Review # 2 was written on 2012-12-31 00:00:00
2000was given a rating of 3 stars Robert Marino
In 1584, at its peak of power, the Ottoman Empire suffered a catastrophic economic collapse that took it two generations to steady itself from. Its repercussions however reverberated long thereafter. What was the cause of the 1584 collapse, and can we learn something about it from the prices of food staples bought for the Imperial kitchen at the Topkapi palace? Why did Esther, the character in Orhan Pamuk's My Name is Red test the strength of the metal currency with her teeth (hint, Orhan must have picked this tidbit from Sevket, his brother). What does this clever trick of Esther tell us about currency debasement and how it was used by the Ottoman treasury as means of managing budget deficits by induced inflation?

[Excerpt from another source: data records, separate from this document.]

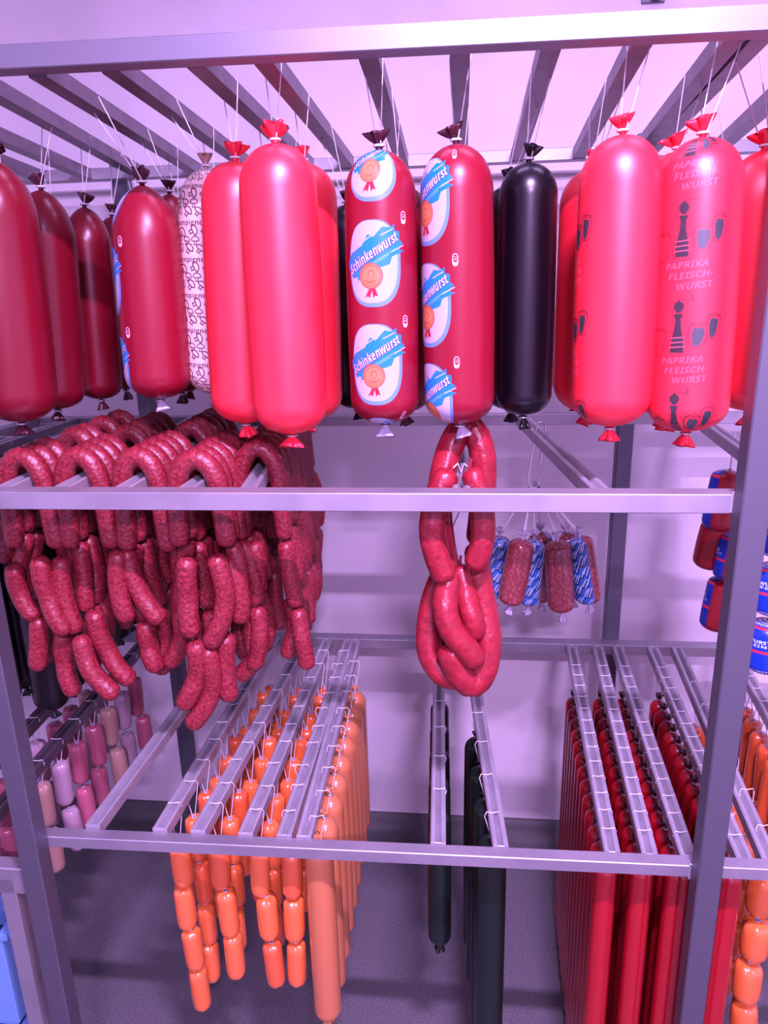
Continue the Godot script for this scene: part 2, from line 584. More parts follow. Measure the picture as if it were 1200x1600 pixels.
# hangs a large sausage under a top stick; y is the top of the casing
func hang(label: String, s: String, z: float, x: float, y: float, xb: float, L: float, D: float, m: String, mk: String, shape: Array, turn := 0.0, kh := 0.021, kr := 0.015, tail := "", group := "") -> Node3D:
	var t := thing("large_sausage", label, "sausage", V(x, y, z), group)
	t.rotation = V(0, 0, atan2(xb - x, L))
	var body := part("casing", casing(L, D / 2, shape[0], shape[1], shape[2], shape[3] if shape.size() > 3 else 1.0, shape[4] if shape.size() > 4 else 0.0), M[m], t)
	# turned so that the texture's middle faces the camera, plus the given angle
	body.rotation.y = atan2(-x, 1.0 - z) + turn
	var ph := rng.randf() * TAU
	var k1 := part("top_knot", knot(kh, kr, 1.0, 5, ph), M[mk], t, V(0, 0.002, 0))
	k1.rotation = V(rng.randf_range(-0.25, 0.25), ph, rng.randf_range(-0.35, 0.35))
	part("tie", torus(0.0065, 0.0018), M["string"], t, V(0, 0.005, 0))
	var k2 := part("bottom_knot", knot(kh * 1.05, kr * 0.85, -1.0, 4, ph), M[tail if tail else mk], t, V(0, -L - 0.0, 0))
	k2.rotation = V(rng.randf_range(-0.2, 0.2), ph, rng.randf_range(-0.3, 0.3))
	part("clip", torus(0.0062, 0.002), M["clip"], t, V(0, -L - 0.004, 0))
	# the string: two strands over the stick, in the thing's own axes
	var inv := t.transform.affine_inverse()
	var sx := stick_x(s, z)
	var up := lerpf(Y1, R1, -z / 0.71) + 0.027
	var p := []
	for q in [V(x + 0.003, y + 0.006, z + 0.006), V(sx + 0.014, up - 0.006, z + 0.006), V(sx + 0.010, up, z), V(sx, up + 0.001, z - 0.001), V(sx - 0.010, up, z - 0.002), V(sx - 0.014, up - 0.006, z - 0.008), V(x - 0.003, y + 0.006, z - 0.006)]:
		p.append(inv * q)
	part("string", cord(p), M["string"], t)
	return t

# ---------------------------------------------------------------- steel
# a hanging stick: a Y-shaped profile along z, its front end at the origin
func stick_mesh(from: Vector3, to: Vector3) -> ArrayMesh:
	var prof := [Vector2(-0.0125, -0.0105), Vector2(-0.013, 0.0105), Vector2(-0.0105, 0.0125), Vector2(-0.0055, 0.0115), Vector2(0, 0.001), Vector2(0.0055, 0.0115), Vector2(0.0105, 0.0125), Vector2(0.013, 0.0105), Vector2(0.0125, -0.0105)]
	var st := SurfaceTool.new()
	st.begin(Mesh.PRIMITIVE_TRIANGLES)
	st.set_smooth_group(-1)
	var n := prof.size()
	for i in n:
		var a: Vector2 = prof[i]
		var b: Vector2 = prof[(i + 1) % n]
		var a0 := from + V(a.x, a.y, 0)
		var b0 := from + V(b.x, b.y, 0)
		var a1 := to + V(a.x, a.y, 0)
		var b1 := to + V(b.x, b.y, 0)
		for p in [a0, b1, b0, a0, a1, b1]:
			st.add_vertex(p)
	var poly := PackedVector2Array(prof)
	var ix := Geometry2D.triangulate_polygon(poly)
	for k in range(0, ix.size(), 3):
		for e in [from, to]:
			for i in ([0, 1, 2] if e == from else [0, 2, 1]):
				var q := poly[ix[k + i]]
				st.add_vertex(e + V(q.x, q.y, 0))
	st.generate_normals()
	return st.commit()

func stick(label: String, xf: float, xr: float, y: float, yr: float, group: String, m := "stick_steel") -> void:
	var z0 := -0.0335 if y > 1.0 else -0.0245
	var t := thing("hanging_stick", label, "stick", V(xf, y, z0), group)
	var to := V(xr - xf, yr - y, REAR + 0.0005 - z0)
	part("bar", stick_mesh(Vector3.ZERO, to), M[m], t)
	part("end_plate", box(V(0.022, 0.020, 0.0025), 0.0006), M[m], t, V(0, 0.001, -0.0015))
	part("end_plate", box(V(0.022, 0.020, 0.0025), 0.0006), M[m], t, to + V(0, 0.001, 0.0015))

func rail(called: String, x0: float, x1: float, y: float, h: float, z: float, slope: float, t: Node3D, m := "brushed_steel", deep := TUBE) -> void:
	var o := part(called, box(V(x1 - x0, h, deep), 0.0012), M[m], t, V((x0 + x1) / 2, y + h / 2 + slope * (x0 + x1) / 2, z - deep / 2))
	o.rotation.z = atan(slope)

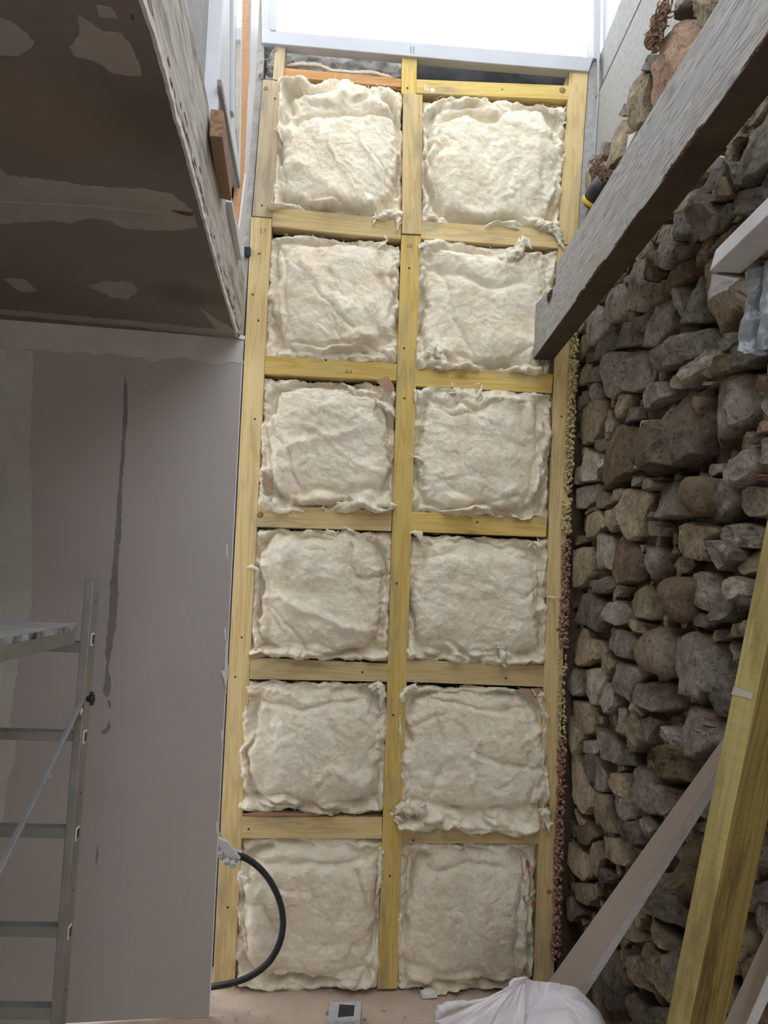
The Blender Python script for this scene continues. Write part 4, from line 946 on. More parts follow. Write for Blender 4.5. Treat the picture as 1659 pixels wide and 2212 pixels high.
LB['L3'] = batt([(572, 818), (855, 832), (849, 1094), (560, 1086)], 'cream wool batt with a crumpled foot roll in the left bay third from the top', 5,
    [('c', [(.08, .1), (.12, .5), (.25, .75), (.35, .9)], .010, .018), ('r', [(.15, .6), (.4, .5), (.7, .4)], .02, .010), ('r', [(.35, .4), (.6, .55), (.9, .75)], .015, .008), ('c', [(.3, .92), (.6, .88), (.95, .86)], .010, .022), ('r', [(.1, .96), (.5, .97), (.98, .95)], .022, .022),
     ('c', [(.75, .05), (.9, .25), (.97, .4)], .010, .018), ('r', [(.75, .1), (.95, .22)], .02, .012)], .046, .3, (.0, .0, .014, .002))
LB['R3'] = batt([(897, 844), (1188, 858), (1181, 1112), (888, 1100)], 'cream wool batt with a long rolled edge, right bay third from the top', 6,
    [('r', [(.97, .15), (.95, .5), (.9, .9)], .022, .024), ('c', [(.9, .1), (.9, .5), (.84, .88)], .009, .022), ('r', [(.3, .05), (.35, .2)], .03, .018), ('c', [(.15, .12), (.3, .2), (.55, .12)], .010, .012), ('r', [(.55, .06), (.75, .1)], .02, .016),
     ('c', [(.3, .86), (.55, .9), (.8, .85)], .010, .014), ('r', [(.3, .9), (.55, .94)], .02, .016), ('c', [(.07, .5), (.1, .8)], .01, .02), ('r', [(.4, .6), (.7, .5)], .03, .006)], .046, .2, (.008, .003, .008, .002))
LB['L4'] = batt([(556, 1144), (844, 1152), (836, 1424), (543, 1414)], 'cream wool batt with diagonal folds in the left bay fourth from the top', 7,
    [('c', [(.08, .6), (.3, .78), (.42, .98)], .012, .018), ('r', [(.1, .5), (.3, .58), (.5, .7), (.9, .78)], .018, .014), ('c', [(.1, .68), (.25, .86)], .010, .014), ('r', [(.72, .1), (.78, .25), (.95, .33)], .05, .02), ('c', [(.70, .14), (.71, .24), (.77, .33), (.86, .37), (.98, .35)], .010, .02),
     ('c', [(.1, .1), (.09, .5)], .012, .018), ('c', [(.78, .45), (.88, .9)], .010, .012), ('r', [(.1, .97), (.5, .96), (.95, .95)], .018, .018), ('c', [(.1, .91), (.5, .93), (.95, .9)], .008, .02)], .046, .5, (.0, .004, .006, .004))
LB['R4'] = batt([(885, 1158), (1180, 1168), (1174, 1430), (877, 1420)], 'cream wool batt, full and matted, in the right bay fourth from the top', 8,
    [('c', [(.1, .17), (.35, .12), (.6, .08), (.95, .2)], .012, .022), ('r', [(.1, .06), (.5, .05), (.9, .09)], .02, .016), ('c', [(.04, .2), (.04, .8)], .008, .014), ('c', [(.02, .82), (.3, .92), (.6, .92), (.95, .9)], .010, .02), ('r', [(.05, .95), (.35, .97), (.7, .96), (.95, .97)], .025, .022), ('r', [(.88, .55), (.98, .6)], .03, .012)], .055, .1, (.0, .007, .006, .0))
LB['L5'] = batt([(536, 1475), (832, 1480), (826, 1752), (524, 1750)], 'cream wool batt swelling over the stud in the left bay fifth from the top', 9,
    [('r', [(.08, .06), (.4, .1), (.6, .04)], .02, .014), ('c', [(.1, .14), (.4, .2), (.62, .12), (.9, .12)], .010, .018), ('c', [(.02, .87), (.3, .88), (.6, .93), (.95, .88)], .008, .024), ('r', [(.05, .95), (.5, .94), (.95, .96)], .022, .022), ('c', [(.93, .1), (.88, .22)], .012, .024),
     ('r', [(.55, .85), (.65, .65), (.9, .8)], .03, .014), ('c', [(.5, .9), (.62, .7)], .010, .014), ('c', [(.15, .2), (.2, .5)], .012, .012), ('c', [(.6, .3), (.66, .6)], .014, .01)], .055, 1.2, (.0, .005, .003, .012))
LB['R5'] = batt([(868, 1484), (1180, 1492), (1176, 1782), (864, 1775)], 'cream wool batt sagging over its rail in the right bay fifth from the top', 10,
    [('r', [(.0, .95), (.25, .93), (.6, .97), (.95, .96)], .035, .034), ('c', [(.1, .82), (.3, .85), (.6, .87), (.95, .82)], .010, .024), ('c', [(.2, .1), (.24, .3), (.3, .55), (.22, .8)], .010, .016), ('c', [(.5, .45), (.65, .52), (.85, .55)], .010, .016),
     ('c', [(.08, .3), (.28, .22)], .008, .014), ('r', [(.95, .2), (.96, .8)], .022, .014), ('c', [(.88, .45), (.87, .8)], .008, .016), ('c', [(.2, .12), (.6, .14), (.9, .15)], .008, .016), ('r', [(.55, .35), (.45, .7)], .012, .008)], .05, .2, (.0, .007, .018, .006))
LB['L6'] = batt([(519, 1817), (824, 1818), (816, 2134), (509, 2134)], 'cream wool batt in the bottom left bay behind the black corrugated conduit', 11,
    [('c', [(.0, .12), (.3, .13), (.6, .15), (.95, .1)], .010, .022), ('r', [(.02, .3), (.14, .34)], .03, .018), ('c', [(.02, .42), (.22, .4), (.3, .6)], .012, .02), ('r', [(.12, .55), (.2, .7)], .05, .02), ('r', [(.9, .15), (.93, .4)], .03, .022), ('c', [(.84, .2), (.9, .45), (.97, .5)], .010, .02),
     ('r', [(.1, .96), (.5, .98), (.95, .94)], .03, .018), ('c', [(.1, .88), (.3, .84), (.6, .9), (.9, .85)], .010, .012), ('c', [(.8, .7), (.75, .95)], .010, .012)], .045, .4, (.0, .002, .002, .002))
LB['R6'] = batt([(866, 1826), (1160, 1828), (1150, 2136), (859, 2136)], 'cream wool batt in the bottom right bay beside the leaning plasterboard strip', 12,
    [('c', [(.0, .12), (.3, .15), (.5, .1), (.7, .14)], .010, .022), ('r', [(.95, .3), (.96, .8)], .022, .018), ('c', [(.88, .25), (.88, .5), (.85, .9)], .010, .018), ('c', [(.0, .8), (.3, .86), (.6, .85)], .010, .010), ('r', [(.1, .94), (.6, .95)], .03, .016)], .05, 1.4, (.0, .0, .002, .001))
tuft(LB['L1'], [(603, 262), (600, 275), (606, 292), (612, 305)], [.004, .008, .007, .004], 3)
tuft(LB['L1'], [(812, 472), (838, 462), (852, 452)], [.014, .018, .012], 4); tuft(LB['L1'], [(858, 455), (862, 478), (858, 500)], [.008, .014, .004], 5)
tuft(LB['L2'], [(815, 540), (828, 528), (836, 519)], [.016, .012, .009], 6, y=F-.03)
tuft(LB['R1'], [(1150, 480), (1185, 490), (1205, 500), (1213, 520)], [.022, .026, .02, .006], 7); tuft(LB['R1'], [(1196, 500), (1212, 525), (1224, 548)], [.012, .008, .002], 8)
tuft(LB['R1'], [(1212, 342), (1220, 336), (1214, 352)], [.006, .010, .004], 9); tuft(LB['R1'], [(1185, 240), (1210, 245), (1218, 262)], [.02, .028, .02], 10)
tuft(LB['R2'], [(1095, 565), (1118, 545), (1130, 522), (1128, 508)], [.035, .032, .018, .003], 11, y=F-.03); tuft(LB['R2'], [(905, 538), (925, 530), (948, 528)], [.018, .024, .014], 12, y=F-.02)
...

Does an empire need a currency of its own or can it manage with a currency minted by Florentine banksters, who made a killing in the process? The Ottomans did manage for a while, but that was a costly mistake on their part. And what happens when your creditors force you to peg your currency to a fixed standard so you could not do the shtick of currency debasement mentioned above (and escape paying what you owe them in full)? Why, this is what happened in the 19th century, giving the Ottomans a taste of what the IMF did to third world countries in the 20th century. It is amazing what one can learn from a book on monetary policies and practices of a defunct empire, and much of it is still relevant today. Highly recommended for economists and political and social historians and aficionados alike.